START

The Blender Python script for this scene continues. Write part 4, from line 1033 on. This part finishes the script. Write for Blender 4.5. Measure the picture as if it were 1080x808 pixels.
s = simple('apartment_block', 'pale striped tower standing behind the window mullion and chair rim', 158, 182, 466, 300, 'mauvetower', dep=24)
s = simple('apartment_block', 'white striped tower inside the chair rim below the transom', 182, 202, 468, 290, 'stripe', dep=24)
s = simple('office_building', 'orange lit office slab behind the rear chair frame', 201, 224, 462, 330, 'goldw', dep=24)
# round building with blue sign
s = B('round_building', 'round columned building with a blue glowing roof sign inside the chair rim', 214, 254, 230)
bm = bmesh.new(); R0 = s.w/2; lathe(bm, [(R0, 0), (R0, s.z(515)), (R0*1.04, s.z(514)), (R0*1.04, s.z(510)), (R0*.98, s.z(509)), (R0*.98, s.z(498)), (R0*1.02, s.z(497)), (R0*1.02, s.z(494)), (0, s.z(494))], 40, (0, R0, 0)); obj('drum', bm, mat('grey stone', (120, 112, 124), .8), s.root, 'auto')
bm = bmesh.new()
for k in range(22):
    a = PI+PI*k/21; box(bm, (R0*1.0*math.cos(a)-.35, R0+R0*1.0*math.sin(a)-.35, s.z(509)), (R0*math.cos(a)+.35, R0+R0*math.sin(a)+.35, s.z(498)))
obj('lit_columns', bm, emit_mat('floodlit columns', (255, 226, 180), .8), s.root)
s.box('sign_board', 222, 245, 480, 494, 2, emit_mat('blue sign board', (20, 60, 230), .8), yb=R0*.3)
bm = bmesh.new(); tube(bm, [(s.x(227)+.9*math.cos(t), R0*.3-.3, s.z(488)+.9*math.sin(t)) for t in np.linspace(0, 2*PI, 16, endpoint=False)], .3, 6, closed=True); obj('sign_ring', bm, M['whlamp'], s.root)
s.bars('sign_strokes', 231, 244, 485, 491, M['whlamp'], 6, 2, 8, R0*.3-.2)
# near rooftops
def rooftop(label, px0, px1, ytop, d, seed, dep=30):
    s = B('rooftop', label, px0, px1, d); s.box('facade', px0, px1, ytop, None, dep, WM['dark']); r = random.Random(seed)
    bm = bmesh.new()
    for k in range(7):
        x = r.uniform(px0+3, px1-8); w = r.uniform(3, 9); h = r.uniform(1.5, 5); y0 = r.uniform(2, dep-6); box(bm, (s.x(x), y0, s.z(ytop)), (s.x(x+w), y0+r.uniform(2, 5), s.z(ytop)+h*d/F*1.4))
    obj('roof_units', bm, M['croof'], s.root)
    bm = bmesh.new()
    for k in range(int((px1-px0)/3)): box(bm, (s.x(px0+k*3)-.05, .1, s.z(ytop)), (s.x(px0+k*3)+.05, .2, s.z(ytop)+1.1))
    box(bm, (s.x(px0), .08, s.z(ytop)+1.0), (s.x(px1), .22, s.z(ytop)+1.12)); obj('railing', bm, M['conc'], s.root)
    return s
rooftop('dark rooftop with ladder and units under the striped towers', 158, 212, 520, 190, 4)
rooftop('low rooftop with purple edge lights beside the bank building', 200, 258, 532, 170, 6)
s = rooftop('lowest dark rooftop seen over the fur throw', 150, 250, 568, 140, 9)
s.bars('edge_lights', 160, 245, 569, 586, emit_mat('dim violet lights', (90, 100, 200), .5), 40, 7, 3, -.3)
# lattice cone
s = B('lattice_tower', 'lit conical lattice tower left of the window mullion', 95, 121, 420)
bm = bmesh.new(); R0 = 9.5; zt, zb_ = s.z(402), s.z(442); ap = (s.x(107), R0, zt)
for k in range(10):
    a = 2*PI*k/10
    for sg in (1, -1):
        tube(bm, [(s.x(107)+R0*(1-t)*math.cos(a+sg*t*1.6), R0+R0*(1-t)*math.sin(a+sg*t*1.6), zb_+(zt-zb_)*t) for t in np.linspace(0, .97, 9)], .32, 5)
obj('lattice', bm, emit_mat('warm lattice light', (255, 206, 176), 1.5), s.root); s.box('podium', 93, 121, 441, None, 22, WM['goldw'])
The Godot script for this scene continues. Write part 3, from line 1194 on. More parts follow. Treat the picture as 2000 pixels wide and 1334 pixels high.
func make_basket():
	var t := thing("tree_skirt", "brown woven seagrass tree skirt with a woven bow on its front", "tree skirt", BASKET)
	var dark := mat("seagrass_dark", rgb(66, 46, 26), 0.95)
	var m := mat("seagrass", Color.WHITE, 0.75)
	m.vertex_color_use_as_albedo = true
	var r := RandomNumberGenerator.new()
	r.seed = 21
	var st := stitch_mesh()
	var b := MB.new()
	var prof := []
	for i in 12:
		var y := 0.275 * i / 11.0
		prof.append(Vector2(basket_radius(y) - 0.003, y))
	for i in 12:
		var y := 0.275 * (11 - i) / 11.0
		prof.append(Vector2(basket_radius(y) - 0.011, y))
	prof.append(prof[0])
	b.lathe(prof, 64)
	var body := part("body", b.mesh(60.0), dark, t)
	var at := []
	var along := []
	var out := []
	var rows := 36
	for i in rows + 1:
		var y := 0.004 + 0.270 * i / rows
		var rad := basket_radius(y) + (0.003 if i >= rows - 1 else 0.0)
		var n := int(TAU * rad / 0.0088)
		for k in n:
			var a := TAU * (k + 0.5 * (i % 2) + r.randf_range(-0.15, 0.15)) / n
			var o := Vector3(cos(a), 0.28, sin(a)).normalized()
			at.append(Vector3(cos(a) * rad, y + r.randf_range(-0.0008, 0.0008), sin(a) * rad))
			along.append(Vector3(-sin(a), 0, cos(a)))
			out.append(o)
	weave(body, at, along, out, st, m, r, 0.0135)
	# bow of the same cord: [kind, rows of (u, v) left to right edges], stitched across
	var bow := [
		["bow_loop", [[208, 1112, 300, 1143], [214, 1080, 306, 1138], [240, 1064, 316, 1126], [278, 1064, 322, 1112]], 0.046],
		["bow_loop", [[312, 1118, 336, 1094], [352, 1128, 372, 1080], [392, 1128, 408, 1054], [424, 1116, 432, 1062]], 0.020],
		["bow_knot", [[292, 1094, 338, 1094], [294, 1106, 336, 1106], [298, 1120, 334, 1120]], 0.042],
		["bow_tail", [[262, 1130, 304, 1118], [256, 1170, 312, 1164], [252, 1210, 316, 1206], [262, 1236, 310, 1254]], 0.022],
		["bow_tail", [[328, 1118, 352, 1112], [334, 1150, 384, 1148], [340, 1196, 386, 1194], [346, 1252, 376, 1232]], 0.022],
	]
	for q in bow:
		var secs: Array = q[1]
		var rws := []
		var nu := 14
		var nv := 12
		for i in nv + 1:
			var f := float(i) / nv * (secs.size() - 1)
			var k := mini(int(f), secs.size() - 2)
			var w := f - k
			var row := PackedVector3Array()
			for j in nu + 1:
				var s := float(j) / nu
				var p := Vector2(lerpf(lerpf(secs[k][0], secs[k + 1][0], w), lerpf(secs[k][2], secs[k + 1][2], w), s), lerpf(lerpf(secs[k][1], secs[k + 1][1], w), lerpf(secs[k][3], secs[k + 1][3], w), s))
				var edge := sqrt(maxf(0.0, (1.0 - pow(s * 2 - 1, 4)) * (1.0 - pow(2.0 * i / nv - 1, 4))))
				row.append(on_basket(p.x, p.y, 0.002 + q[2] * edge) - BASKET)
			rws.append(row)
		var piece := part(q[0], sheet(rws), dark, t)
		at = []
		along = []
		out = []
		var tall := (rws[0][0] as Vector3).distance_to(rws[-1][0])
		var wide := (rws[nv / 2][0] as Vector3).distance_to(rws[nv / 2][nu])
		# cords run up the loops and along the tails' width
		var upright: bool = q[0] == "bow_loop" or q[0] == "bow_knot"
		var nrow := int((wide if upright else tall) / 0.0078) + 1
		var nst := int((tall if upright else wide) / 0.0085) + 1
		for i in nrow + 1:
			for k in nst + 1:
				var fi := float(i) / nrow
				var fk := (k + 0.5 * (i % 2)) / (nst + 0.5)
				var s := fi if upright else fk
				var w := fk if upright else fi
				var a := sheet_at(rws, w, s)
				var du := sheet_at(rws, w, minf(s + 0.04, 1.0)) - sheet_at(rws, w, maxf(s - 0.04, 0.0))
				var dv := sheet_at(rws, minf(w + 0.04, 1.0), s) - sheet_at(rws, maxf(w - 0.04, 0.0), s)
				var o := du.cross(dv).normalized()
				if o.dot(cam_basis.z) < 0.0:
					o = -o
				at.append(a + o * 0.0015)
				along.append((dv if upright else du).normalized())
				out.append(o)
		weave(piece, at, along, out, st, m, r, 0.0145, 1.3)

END

• WORK TO BE COMPLETED: Note every line above where the string "picture" shows up, and copy those lines.

• FULL ANSWER:
The Blender Python script for this scene continues. Write part 4, from line 1033 on. This part finishes the script. Write for Blender 4.5. Measure the picture as if it were 1080x808 pixels.
The Godot script for this scene continues. Write part 3, from line 1194 on. More parts follow. Treat the picture as 2000 pixels wide and 1334 pixels high.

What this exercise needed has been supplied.